_WORK TO COMPLETE_.
Reproduce the material in full, unchanged.

_DATASET SECTION_.
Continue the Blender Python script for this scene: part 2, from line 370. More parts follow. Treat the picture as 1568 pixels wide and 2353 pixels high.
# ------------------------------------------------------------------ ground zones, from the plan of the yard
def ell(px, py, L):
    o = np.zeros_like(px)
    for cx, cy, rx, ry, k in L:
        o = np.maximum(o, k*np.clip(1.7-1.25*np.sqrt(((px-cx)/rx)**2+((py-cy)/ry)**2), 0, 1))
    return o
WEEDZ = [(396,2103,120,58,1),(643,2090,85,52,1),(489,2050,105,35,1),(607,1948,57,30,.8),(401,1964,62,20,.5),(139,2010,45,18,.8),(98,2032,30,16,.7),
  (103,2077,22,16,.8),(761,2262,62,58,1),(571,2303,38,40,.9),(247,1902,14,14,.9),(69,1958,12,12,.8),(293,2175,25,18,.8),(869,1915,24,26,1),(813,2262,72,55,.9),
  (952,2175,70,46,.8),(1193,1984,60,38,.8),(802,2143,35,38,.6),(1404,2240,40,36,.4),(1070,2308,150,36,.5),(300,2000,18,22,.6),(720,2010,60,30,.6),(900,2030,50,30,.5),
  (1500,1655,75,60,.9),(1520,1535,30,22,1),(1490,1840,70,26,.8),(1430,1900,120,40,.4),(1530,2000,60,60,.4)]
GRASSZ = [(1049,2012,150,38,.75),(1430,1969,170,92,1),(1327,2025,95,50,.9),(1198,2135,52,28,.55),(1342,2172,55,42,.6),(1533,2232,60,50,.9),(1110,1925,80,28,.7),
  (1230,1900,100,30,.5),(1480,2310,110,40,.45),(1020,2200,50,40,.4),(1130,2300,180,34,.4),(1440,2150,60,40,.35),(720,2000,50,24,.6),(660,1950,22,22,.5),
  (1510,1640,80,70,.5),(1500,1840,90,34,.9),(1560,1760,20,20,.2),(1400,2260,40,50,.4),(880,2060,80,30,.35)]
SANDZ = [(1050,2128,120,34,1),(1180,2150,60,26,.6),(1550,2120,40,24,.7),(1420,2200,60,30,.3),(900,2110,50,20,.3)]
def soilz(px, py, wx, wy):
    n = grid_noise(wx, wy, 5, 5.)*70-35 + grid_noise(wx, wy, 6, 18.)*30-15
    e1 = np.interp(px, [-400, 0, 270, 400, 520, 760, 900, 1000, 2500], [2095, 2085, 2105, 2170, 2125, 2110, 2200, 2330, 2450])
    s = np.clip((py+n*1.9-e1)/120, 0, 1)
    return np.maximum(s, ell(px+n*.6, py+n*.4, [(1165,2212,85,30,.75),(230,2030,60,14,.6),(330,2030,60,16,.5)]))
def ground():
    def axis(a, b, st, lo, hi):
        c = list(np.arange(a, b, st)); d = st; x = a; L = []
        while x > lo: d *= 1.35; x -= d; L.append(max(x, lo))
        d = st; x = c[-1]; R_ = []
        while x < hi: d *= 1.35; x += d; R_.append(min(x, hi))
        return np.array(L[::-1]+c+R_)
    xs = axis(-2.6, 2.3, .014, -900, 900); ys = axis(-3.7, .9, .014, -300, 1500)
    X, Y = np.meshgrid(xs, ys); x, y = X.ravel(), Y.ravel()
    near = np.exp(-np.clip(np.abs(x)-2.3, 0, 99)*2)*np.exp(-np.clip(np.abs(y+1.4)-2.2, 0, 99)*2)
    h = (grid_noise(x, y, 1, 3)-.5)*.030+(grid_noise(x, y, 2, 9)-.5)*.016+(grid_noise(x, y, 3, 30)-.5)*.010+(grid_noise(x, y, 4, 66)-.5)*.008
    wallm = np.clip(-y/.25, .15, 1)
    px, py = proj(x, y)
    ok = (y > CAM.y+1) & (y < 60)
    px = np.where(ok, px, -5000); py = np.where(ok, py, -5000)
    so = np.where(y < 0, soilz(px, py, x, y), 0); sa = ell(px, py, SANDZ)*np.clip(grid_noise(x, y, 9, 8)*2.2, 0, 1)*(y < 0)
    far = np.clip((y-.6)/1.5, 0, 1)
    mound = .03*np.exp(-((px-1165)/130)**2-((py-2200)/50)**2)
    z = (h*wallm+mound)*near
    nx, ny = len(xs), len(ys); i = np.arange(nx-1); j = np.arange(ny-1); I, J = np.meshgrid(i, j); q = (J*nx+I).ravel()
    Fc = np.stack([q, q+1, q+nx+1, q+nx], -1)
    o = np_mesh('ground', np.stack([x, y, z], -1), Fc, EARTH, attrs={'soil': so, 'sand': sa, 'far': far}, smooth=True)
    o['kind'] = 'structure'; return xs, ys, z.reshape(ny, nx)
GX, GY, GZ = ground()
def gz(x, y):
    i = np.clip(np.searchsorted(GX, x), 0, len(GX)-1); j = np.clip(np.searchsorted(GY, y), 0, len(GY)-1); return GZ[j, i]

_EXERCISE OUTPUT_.
Continue the Blender Python script for this scene: part 2, from line 370. More parts follow. Treat the picture as 1568 pixels wide and 2353 pixels high.
# ------------------------------------------------------------------ ground zones, from the plan of the yard
def ell(px, py, L):
    o = np.zeros_like(px)
    for cx, cy, rx, ry, k in L:
        o = np.maximum(o, k*np.clip(1.7-1.25*np.sqrt(((px-cx)/rx)**2+((py-cy)/ry)**2), 0, 1))
    return o
WEEDZ = [(396,2103,120,58,1),(643,2090,85,52,1),(489,2050,105,35,1),(607,1948,57,30,.8),(401,1964,62,20,.5),(139,2010,45,18,.8),(98,2032,30,16,.7),
  (103,2077,22,16,.8),(761,2262,62,58,1),(571,2303,38,40,.9),(247,1902,14,14,.9),(69,1958,12,12,.8),(293,2175,25,18,.8),(869,1915,24,26,1),(813,2262,72,55,.9),
  (952,2175,70,46,.8),(1193,1984,60,38,.8),(802,2143,35,38,.6),(1404,2240,40,36,.4),(1070,2308,150,36,.5),(300,2000,18,22,.6),(720,2010,60,30,.6),(900,2030,50,30,.5),
  (1500,1655,75,60,.9),(1520,1535,30,22,1),(1490,1840,70,26,.8),(1430,1900,120,40,.4),(1530,2000,60,60,.4)]
GRASSZ = [(1049,2012,150,38,.75),(1430,1969,170,92,1),(1327,2025,95,50,.9),(1198,2135,52,28,.55),(1342,2172,55,42,.6),(1533,2232,60,50,.9),(1110,1925,80,28,.7),
  (1230,1900,100,30,.5),(1480,2310,110,40,.45),(1020,2200,50,40,.4),(1130,2300,180,34,.4),(1440,2150,60,40,.35),(720,2000,50,24,.6),(660,1950,22,22,.5),
  (1510,1640,80,70,.5),(1500,1840,90,34,.9),(1560,1760,20,20,.2),(1400,2260,40,50,.4),(880,2060,80,30,.35)]
SANDZ = [(1050,2128,120,34,1),(1180,2150,60,26,.6),(1550,2120,40,24,.7),(1420,2200,60,30,.3),(900,2110,50,20,.3)]
def soilz(px, py, wx, wy):
    n = grid_noise(wx, wy, 5, 5.)*70-35 + grid_noise(wx, wy, 6, 18.)*30-15
    e1 = np.interp(px, [-400, 0, 270, 400, 520, 760, 900, 1000, 2500], [2095, 2085, 2105, 2170, 2125, 2110, 2200, 2330, 2450])
    s = np.clip((py+n*1.9-e1)/120, 0, 1)
    return np.maximum(s, ell(px+n*.6, py+n*.4, [(1165,2212,85,30,.75),(230,2030,60,14,.6),(330,2030,60,16,.5)]))
def ground():
    def axis(a, b, st, lo, hi):
        c = list(np.arange(a, b, st)); d = st; x = a; L = []
        while x > lo: d *= 1.35; x -= d; L.append(max(x, lo))
        d = st; x = c[-1]; R_ = []
        while x < hi: d *= 1.35; x += d; R_.append(min(x, hi))
        return np.array(L[::-1]+c+R_)
    xs = axis(-2.6, 2.3, .014, -900, 900); ys = axis(-3.7, .9, .014, -300, 1500)
    X, Y = np.meshgrid(xs, ys); x, y = X.ravel(), Y.ravel()
    near = np.exp(-np.clip(np.abs(x)-2.3, 0, 99)*2)*np.exp(-np.clip(np.abs(y+1.4)-2.2, 0, 99)*2)
    h = (grid_noise(x, y, 1, 3)-.5)*.030+(grid_noise(x, y, 2, 9)-.5)*.016+(grid_noise(x, y, 3, 30)-.5)*.010+(grid_noise(x, y, 4, 66)-.5)*.008
    wallm = np.clip(-y/.25, .15, 1)
    px, py = proj(x, y)
    ok = (y > CAM.y+1) & (y < 60)
    px = np.where(ok, px, -5000); py = np.where(ok, py, -5000)
    so = np.where(y < 0, soilz(px, py, x, y), 0); sa = ell(px, py, SANDZ)*np.clip(grid_noise(x, y, 9, 8)*2.2, 0, 1)*(y < 0)
    far = np.clip((y-.6)/1.5, 0, 1)
    mound = .03*np.exp(-((px-1165)/130)**2-((py-2200)/50)**2)
    z = (h*wallm+mound)*near
    nx, ny = len(xs), len(ys); i = np.arange(nx-1); j = np.arange(ny-1); I, J = np.meshgrid(i, j); q = (J*nx+I).ravel()
    Fc = np.stack([q, q+1, q+nx+1, q+nx], -1)
    o = np_mesh('ground', np.stack([x, y, z], -1), Fc, EARTH, attrs={'soil': so, 'sand': sa, 'far': far}, smooth=True)
    o['kind'] = 'structure'; return xs, ys, z.reshape(ny, nx)
GX, GY, GZ = ground()
def gz(x, y):
    i = np.clip(np.searchsorted(GX, x), 0, len(GX)-1); j = np.clip(np.searchsorted(GY, y), 0, len(GY)-1); return GZ[j, i]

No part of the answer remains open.